Lembram em 2016 quando Lightning, a heroína de Final Fantasy, apareceu na campanha de Verão 16 da Louis Vuitton? Na época, Nicolas Ghesquière disse que “Lighting é um símbolo de novos processos pictóricos que anunciam uma nova era de expressão”. Neste caso, a LV usou uma personagem de anime, mas parece que Ghesquière antecipou uma tendência.

Lighting na campanha da Louis Vuitton / Cortesia

Neste ano, a Fenty Beauty, marca de beleza de Rihanna, repostou uma foto no Instagram de uma nova modelo, Shudu, “usando” seus produtos. Shudu é uma criação do fotógrafo britânico Cameron-James Wilson utilisando softers de inteligência artificial inicialmente usados em games. Na bio de sua conta no Instagram, ela se define como a primeira modelo digital do mundo.

Wilson criou Shudu em uma tentativa de recapturar o tipo de beleza de modelos como Alek Wek e Duckie Thot e sua intenção inicial era criar mais uma obra de arte do que uma influenciadora. “Vejo Shudu como uma celebração virtual de lindas mulheres negras”, diz Wilson. Mas assim que ela começou a fazer sucesso e foi crescendo em presença online, ele precisou tirar ela do armário e assumir sua virtualidade.

Shudu é agenciada pela The Digiitals, uma agência de modelos virtuais. Sim, isso já existe. Por enquanto você pode bookar apenas mulheres (Shudu, Brenn, Riza e Bex) e criaturas (Galaxia), mas as categorias Men e Development logo estarão disponíveis.
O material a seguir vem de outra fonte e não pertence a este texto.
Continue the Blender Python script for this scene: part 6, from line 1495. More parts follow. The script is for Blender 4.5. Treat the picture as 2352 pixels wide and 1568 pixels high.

Aqui, um vídeo mostra como ela foi criada, inclusive como a tecnologia consegue recriar texturas e movimentos das roupas como se fossem reais.

Mercado

As influenciadoras virtuais estão fazendo dinheiro usando seus milhares ou milhões de seguidores e também recebem presentes e têm contratos. O Instagram de Shudu, por exemplo, já se provou ser uma plataforma bem lucrativa para marcas alcançarem novos mercados.
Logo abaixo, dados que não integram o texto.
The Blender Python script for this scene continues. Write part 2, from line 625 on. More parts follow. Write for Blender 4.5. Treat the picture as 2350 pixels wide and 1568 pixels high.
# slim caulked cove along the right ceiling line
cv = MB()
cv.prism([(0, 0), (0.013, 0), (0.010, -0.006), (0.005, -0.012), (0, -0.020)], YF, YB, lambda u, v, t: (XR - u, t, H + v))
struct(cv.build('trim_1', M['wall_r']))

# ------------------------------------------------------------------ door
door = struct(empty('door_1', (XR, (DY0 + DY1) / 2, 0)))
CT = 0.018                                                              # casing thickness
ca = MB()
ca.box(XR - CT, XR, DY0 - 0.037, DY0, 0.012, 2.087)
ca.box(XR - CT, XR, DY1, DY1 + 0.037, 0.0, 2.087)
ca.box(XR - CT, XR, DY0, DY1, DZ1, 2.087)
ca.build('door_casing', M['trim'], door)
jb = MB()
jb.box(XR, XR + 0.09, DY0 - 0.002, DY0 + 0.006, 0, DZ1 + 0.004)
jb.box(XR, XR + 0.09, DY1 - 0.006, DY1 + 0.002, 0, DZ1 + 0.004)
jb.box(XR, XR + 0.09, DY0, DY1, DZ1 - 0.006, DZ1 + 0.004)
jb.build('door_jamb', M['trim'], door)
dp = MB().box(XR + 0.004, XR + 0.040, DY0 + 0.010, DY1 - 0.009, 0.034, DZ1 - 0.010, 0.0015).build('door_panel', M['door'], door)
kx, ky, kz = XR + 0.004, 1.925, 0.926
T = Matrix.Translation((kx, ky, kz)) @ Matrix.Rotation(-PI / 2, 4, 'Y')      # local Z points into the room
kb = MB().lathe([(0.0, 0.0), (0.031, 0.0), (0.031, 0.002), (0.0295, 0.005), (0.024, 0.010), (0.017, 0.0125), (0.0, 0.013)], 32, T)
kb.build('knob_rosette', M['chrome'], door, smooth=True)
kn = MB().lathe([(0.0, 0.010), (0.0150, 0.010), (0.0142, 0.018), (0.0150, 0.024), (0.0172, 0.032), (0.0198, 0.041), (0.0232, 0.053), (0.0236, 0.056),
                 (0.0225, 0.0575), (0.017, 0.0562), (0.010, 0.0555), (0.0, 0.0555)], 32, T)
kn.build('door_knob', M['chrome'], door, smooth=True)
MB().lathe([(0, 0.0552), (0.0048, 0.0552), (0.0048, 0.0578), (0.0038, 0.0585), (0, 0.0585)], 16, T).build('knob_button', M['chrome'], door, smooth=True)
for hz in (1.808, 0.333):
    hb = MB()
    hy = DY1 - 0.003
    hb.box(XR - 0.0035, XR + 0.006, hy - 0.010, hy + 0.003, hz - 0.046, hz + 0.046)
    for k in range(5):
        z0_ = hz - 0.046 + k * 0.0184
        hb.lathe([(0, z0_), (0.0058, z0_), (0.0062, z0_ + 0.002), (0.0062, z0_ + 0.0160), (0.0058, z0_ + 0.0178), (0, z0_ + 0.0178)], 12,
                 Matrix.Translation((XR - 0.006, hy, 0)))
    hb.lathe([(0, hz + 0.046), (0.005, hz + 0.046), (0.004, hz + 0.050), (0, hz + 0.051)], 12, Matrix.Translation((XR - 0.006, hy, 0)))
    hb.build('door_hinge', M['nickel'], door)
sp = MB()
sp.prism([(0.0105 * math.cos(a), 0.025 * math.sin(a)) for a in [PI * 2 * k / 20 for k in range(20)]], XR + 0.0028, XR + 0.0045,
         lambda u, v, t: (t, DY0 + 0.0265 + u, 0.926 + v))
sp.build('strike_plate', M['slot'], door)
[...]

Elas parecem mais controláveis do que influenciadores reais. Quando uma marca se associa a uma pessoa famosa, seja ela estrela da internet, do cinema ou do esporte, há um risco envolvido já que não podemos prever alguns comportamentos. Celebridades digitais como Logan Paul e Julio Cocielo são apenas alguns exemplos de como as coisas podem dar bem errado. Ambos levaram as marcas a repensar suas estratégias e, claro cancelar os contratos polpudos com eles.

Isso não acontece no caso das meninas virtuais. Parece um bom negócio e, quem sabe, o futuro disso será as marcas criarem seus próprios influenciadores.

Questões filosóficas

Mas claro, tudo tem os dois lados e há alguns pontos que precisam ser observados:

– Levamos décadas para que um mínimo de diversidade passasse a fazer parte da imagem de moda. Muito esforço, trabalho, ativismo, reclamação e boicote foi necessário para que belezas fora do padrão inatingível de revistas e desfiles começassem a surgir. Essas influenciadoras virtuais são absolutamente perfeitas – seus criadores não levaram em conta o momento atual e as construíram em cima de suas próprias fantasias.

– Cameron-James Wilson, criador de Shudun, foi massacrado online quando a notícia de que ela não era uma mulher de verdade veio à tona. Entre as reclamações estão o fato de que ela é uma mulher negra criada por um homem branco, uma pessoa virtual contratada no lugar de uma modelo negra real e a questão de que quem lucra é seu criador. “Um fotógrafo branco descobriu uma maneira de lucrar com as mulheres negras sem nunca ter que pagar uma”, diz um dos muitos tuítes de revolta.

Essas meninas existem e fazem sucesso não apenas por causa da tecnologia, mas também porque a superficialidade das redes sociais fertilizou o terreno antes. Um artigo na Dazed resume bem esse fenômeno. As redes sociais e os influenciadores que mostram suas vidas nas plataformas, “são uma fonte de conteúdo altamente artificial mascarada como uma documentação da realidade”, escreve Emma Hope Allwood.

Um dos fãs de Miquela, quando questionado sobre o fato dela não ser real, questiona: “Mas na realidade, não seriam todos influenciadores digitais? Você apenas sabe que ele existe porque eles existem na plataforma digital, seja ela Instagram, You Tube ou Twitter”.

Um exemplo é a foto de street style da pessoa andando na rua com cara de quem sem sabe que está sendo fotografada. A imagem postada é resultado de várias andadas de um lado ao outro até o fotógrafo captar o momento perfeito – sem os filtros ou apps que suavizam imperfeições. “Como cultura, nós nos acostumamos a – e até mesmo a preferir – a versão editada das coisas. Anúncios de moda altamente produzidos, encenados e retocados são mais sobre representar uma fantasia do que representar a vida real, mas as mídias sociais transformam a vida real na fantasia”, continua a autora.

O que é fantasia e o que é real? Uma foto da dupla Mert & Marcus tem tanto photoshop que faz a modelo parecer uma boneca – a internet está cheia de “antes e depois” de fotos de celebridades e modelos. Enquanto as criações virtuais são cada vez mais convincentes e eficientes, especialistas advertem que a distinção entre o que é real e o que é fake será cada vez mais difícil de discernir.

Kate Moss fotografada por Mert & Marcus / Reprodução

Segundo Justin Rezvani, fundador da TheAmplify, agência de marketing que conecta marcas a influenciadores, a era do influenciador apenas começou e será continuada em espaços virtuais. Rezvani está na lista dos 30 visionários com menos de 30 anos na revista Forbes e disse à BBC: “Nós teremos AIs que são influenciadores com uma tonelada de seguidores que também não são pessoas reais”.

Seja lá o que nos reserva o futuro, é melhor a gente ir se preparando.